# GIVEN EXERCISE
Return only the lines from the top of the material through the line marked by "def W(a, b, z): return", unaltered.

# INFORMATION SUPPLIED
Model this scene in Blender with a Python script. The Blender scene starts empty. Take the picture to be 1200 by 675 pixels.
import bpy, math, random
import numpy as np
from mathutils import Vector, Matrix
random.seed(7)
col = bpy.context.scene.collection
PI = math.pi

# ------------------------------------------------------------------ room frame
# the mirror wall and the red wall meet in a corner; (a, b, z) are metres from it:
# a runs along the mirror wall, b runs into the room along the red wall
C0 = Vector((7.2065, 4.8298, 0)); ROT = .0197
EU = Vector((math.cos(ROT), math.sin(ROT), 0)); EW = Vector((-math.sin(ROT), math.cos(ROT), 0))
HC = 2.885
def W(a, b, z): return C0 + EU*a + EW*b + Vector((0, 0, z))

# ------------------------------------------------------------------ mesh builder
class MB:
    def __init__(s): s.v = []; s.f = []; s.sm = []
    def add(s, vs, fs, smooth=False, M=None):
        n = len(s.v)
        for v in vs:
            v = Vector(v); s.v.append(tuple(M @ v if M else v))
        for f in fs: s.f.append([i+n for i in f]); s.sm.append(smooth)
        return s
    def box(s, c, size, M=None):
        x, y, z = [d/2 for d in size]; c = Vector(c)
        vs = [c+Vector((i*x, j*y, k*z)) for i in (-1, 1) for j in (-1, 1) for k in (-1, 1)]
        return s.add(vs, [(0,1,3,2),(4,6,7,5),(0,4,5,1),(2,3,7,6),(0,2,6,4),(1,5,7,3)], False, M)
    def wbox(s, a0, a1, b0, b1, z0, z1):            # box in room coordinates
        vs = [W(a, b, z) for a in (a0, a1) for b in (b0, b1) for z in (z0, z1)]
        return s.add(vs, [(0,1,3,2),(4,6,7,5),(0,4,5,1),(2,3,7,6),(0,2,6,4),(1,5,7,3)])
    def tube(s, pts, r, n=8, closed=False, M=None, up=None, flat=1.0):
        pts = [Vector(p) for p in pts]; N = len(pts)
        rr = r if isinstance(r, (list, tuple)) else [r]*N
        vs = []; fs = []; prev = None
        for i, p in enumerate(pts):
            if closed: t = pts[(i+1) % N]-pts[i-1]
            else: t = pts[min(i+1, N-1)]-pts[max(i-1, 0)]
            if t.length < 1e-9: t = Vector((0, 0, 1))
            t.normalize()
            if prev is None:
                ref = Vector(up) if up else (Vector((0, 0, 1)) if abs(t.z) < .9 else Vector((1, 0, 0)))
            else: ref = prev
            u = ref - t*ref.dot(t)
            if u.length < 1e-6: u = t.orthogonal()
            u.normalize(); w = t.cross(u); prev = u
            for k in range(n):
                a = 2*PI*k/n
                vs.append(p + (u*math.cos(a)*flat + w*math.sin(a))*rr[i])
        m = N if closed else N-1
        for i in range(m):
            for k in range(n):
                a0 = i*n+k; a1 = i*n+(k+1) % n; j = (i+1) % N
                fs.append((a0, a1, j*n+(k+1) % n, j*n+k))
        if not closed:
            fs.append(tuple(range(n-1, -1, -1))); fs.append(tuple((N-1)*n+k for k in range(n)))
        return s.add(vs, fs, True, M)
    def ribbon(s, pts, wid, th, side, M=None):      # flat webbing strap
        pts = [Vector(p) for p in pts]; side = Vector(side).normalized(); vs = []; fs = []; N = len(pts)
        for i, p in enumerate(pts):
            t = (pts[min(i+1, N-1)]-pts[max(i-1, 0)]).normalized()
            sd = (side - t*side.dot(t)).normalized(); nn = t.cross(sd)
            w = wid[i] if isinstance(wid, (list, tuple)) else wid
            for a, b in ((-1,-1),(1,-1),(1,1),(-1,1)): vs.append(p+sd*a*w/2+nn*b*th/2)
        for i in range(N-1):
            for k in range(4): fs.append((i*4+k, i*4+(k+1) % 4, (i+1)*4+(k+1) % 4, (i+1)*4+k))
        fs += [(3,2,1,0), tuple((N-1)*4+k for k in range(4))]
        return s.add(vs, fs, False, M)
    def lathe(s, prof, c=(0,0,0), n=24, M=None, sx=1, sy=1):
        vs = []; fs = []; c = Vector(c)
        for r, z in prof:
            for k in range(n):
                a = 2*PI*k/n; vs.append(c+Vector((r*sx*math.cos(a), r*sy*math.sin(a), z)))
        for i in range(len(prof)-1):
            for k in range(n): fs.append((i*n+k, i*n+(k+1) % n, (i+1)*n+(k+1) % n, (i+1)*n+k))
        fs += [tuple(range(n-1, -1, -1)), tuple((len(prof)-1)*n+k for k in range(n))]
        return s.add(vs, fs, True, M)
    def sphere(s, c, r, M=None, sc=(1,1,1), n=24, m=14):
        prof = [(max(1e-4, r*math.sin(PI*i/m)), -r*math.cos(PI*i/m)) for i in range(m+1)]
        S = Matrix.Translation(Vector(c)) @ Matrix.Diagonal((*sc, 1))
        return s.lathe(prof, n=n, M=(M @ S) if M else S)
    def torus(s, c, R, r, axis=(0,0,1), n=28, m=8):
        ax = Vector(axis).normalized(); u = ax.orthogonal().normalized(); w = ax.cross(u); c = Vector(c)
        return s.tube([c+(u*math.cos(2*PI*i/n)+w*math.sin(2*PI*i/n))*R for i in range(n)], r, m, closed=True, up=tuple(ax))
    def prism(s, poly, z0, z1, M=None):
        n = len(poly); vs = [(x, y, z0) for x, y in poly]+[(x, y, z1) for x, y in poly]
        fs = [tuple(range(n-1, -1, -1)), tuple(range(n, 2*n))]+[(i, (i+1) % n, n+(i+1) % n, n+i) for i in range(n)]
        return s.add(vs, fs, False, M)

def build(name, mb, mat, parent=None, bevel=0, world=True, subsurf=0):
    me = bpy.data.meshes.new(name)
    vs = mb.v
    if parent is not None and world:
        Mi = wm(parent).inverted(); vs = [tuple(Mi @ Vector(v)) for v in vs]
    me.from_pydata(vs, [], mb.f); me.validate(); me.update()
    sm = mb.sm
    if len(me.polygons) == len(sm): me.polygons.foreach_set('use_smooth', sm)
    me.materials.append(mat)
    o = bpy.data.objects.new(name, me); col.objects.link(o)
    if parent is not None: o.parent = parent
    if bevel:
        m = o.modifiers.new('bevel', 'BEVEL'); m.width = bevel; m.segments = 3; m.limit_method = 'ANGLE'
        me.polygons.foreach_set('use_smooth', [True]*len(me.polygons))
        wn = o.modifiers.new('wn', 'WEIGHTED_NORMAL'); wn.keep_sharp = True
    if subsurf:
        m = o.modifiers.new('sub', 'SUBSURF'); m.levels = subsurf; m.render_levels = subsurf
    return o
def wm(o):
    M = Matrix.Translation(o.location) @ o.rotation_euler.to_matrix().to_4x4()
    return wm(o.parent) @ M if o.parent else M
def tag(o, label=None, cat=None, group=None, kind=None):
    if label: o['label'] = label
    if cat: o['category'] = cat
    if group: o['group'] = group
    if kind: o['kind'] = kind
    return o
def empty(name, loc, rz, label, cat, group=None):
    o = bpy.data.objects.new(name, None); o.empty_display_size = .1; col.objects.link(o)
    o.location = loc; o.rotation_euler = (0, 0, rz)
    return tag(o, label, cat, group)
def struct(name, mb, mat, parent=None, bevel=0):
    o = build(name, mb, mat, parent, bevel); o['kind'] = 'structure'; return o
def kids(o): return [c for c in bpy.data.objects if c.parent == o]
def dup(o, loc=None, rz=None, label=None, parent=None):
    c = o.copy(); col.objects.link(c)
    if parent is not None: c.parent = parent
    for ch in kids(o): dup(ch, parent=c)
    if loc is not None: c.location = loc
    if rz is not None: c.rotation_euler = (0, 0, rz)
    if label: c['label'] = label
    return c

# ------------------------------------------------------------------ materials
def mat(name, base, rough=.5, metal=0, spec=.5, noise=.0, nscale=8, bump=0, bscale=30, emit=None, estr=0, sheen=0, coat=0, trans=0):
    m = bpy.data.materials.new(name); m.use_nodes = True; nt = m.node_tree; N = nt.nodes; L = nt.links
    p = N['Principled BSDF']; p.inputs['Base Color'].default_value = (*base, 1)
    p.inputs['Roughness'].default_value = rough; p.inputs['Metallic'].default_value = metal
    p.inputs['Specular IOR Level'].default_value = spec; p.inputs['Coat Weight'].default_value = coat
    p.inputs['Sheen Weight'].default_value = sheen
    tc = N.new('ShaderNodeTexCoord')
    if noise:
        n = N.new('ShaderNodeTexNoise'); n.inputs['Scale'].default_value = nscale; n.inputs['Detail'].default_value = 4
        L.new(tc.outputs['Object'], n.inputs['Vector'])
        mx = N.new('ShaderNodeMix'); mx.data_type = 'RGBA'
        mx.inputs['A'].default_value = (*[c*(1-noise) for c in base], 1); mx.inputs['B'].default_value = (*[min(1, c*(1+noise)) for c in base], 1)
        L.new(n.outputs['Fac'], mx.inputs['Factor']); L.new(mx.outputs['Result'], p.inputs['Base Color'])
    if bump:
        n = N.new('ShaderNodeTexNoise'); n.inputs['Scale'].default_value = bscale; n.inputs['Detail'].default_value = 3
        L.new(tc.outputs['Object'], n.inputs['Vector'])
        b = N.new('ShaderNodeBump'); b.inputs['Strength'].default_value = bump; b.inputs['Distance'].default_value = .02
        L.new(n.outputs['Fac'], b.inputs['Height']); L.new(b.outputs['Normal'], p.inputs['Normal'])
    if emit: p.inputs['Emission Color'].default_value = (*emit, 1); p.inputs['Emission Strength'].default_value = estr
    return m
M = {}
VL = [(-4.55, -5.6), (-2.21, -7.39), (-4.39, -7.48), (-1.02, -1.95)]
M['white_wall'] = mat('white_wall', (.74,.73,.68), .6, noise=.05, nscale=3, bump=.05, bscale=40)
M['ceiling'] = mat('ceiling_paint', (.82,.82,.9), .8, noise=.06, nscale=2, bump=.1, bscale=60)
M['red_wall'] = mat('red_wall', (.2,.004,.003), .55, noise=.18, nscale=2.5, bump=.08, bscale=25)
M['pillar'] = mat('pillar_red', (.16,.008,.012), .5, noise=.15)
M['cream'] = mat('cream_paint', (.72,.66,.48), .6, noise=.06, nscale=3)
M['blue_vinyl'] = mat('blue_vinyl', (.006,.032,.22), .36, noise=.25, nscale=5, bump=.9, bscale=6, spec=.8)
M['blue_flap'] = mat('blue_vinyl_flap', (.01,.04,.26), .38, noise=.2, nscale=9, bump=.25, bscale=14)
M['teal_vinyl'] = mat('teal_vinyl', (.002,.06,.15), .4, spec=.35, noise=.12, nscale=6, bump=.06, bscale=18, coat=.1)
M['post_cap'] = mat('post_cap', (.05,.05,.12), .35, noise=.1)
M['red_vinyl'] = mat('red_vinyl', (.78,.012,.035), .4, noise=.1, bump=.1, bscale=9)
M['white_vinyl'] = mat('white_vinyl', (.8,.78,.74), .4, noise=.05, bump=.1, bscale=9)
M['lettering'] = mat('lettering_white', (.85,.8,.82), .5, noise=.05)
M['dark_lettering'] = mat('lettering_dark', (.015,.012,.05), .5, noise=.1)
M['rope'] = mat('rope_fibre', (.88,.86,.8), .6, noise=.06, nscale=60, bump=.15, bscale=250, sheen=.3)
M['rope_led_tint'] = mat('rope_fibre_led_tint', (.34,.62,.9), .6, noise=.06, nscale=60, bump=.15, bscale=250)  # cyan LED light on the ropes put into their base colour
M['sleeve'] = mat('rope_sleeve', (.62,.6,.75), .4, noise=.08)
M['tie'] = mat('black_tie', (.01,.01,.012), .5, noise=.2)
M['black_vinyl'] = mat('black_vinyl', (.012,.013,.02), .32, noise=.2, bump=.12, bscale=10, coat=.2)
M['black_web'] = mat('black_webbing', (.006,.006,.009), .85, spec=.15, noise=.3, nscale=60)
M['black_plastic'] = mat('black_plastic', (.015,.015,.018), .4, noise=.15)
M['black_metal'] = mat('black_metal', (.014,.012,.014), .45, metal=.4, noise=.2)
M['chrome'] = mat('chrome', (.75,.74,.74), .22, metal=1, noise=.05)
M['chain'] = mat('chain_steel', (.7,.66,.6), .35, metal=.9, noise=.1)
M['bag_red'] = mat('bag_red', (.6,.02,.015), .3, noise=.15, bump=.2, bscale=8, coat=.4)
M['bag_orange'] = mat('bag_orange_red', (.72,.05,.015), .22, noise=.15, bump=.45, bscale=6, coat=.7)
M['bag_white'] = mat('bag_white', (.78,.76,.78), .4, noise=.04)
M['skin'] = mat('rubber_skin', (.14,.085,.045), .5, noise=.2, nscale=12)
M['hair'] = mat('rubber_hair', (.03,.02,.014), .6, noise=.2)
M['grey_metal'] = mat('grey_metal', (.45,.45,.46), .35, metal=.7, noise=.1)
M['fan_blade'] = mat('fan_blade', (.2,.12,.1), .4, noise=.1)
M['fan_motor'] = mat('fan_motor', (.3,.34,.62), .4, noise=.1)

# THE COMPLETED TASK
Model this scene in Blender with a Python script. The Blender scene starts empty. Take the picture to be 1200 by 675 pixels.
import bpy, math, random
import numpy as np
from mathutils import Vector, Matrix
random.seed(7)
col = bpy.context.scene.collection
PI = math.pi

# ------------------------------------------------------------------ room frame
# the mirror wall and the red wall meet in a corner; (a, b, z) are metres from it:
# a runs along the mirror wall, b runs into the room along the red wall
C0 = Vector((7.2065, 4.8298, 0)); ROT = .0197
EU = Vector((math.cos(ROT), math.sin(ROT), 0)); EW = Vector((-math.sin(ROT), math.cos(ROT), 0))
HC = 2.885
def W(a, b, z): return C0 + EU*a + EW*b + Vector((0, 0, z))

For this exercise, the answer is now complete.